Given problem - Gather, from the data below, each line in which the word "picture" occurs.

Records shown -
+-------+
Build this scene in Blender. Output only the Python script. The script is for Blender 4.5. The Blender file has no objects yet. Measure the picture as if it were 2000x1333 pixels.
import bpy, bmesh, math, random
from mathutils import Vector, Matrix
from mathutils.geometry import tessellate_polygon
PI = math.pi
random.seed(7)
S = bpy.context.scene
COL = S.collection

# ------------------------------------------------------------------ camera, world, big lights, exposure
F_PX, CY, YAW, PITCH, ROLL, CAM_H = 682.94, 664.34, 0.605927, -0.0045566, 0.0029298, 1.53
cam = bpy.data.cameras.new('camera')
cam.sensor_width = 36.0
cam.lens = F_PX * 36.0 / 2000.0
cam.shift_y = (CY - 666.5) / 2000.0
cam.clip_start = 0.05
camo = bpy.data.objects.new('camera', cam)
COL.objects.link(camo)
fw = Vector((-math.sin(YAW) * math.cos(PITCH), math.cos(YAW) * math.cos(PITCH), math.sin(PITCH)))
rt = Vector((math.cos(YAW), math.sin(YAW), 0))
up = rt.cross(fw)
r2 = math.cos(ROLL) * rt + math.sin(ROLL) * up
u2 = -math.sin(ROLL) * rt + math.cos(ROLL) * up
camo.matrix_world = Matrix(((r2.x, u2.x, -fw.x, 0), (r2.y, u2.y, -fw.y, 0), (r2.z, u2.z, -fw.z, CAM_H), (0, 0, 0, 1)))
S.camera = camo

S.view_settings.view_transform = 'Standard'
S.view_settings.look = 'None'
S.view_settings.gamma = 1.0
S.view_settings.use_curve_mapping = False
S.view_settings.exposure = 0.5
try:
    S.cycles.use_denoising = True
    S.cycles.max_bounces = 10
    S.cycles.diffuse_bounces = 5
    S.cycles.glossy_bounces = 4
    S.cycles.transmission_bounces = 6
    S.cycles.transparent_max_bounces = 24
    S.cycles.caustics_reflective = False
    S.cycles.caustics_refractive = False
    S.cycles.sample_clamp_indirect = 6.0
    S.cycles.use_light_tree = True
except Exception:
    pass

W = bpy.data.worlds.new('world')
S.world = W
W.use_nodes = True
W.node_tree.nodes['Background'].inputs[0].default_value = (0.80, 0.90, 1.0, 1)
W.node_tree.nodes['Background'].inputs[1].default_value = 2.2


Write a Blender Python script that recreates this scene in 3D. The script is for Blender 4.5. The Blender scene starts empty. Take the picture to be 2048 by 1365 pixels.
+-------+
Task response -
Build this scene in Blender. Output only the Python script. The script is for Blender 4.5. The Blender file has no objects yet. Measure the picture as if it were 2000x1333 pixels.
Write a Blender Python script that recreates this scene in 3D. The script is for Blender 4.5. The Blender scene starts empty. Take the picture to be 2048 by 1365 pixels.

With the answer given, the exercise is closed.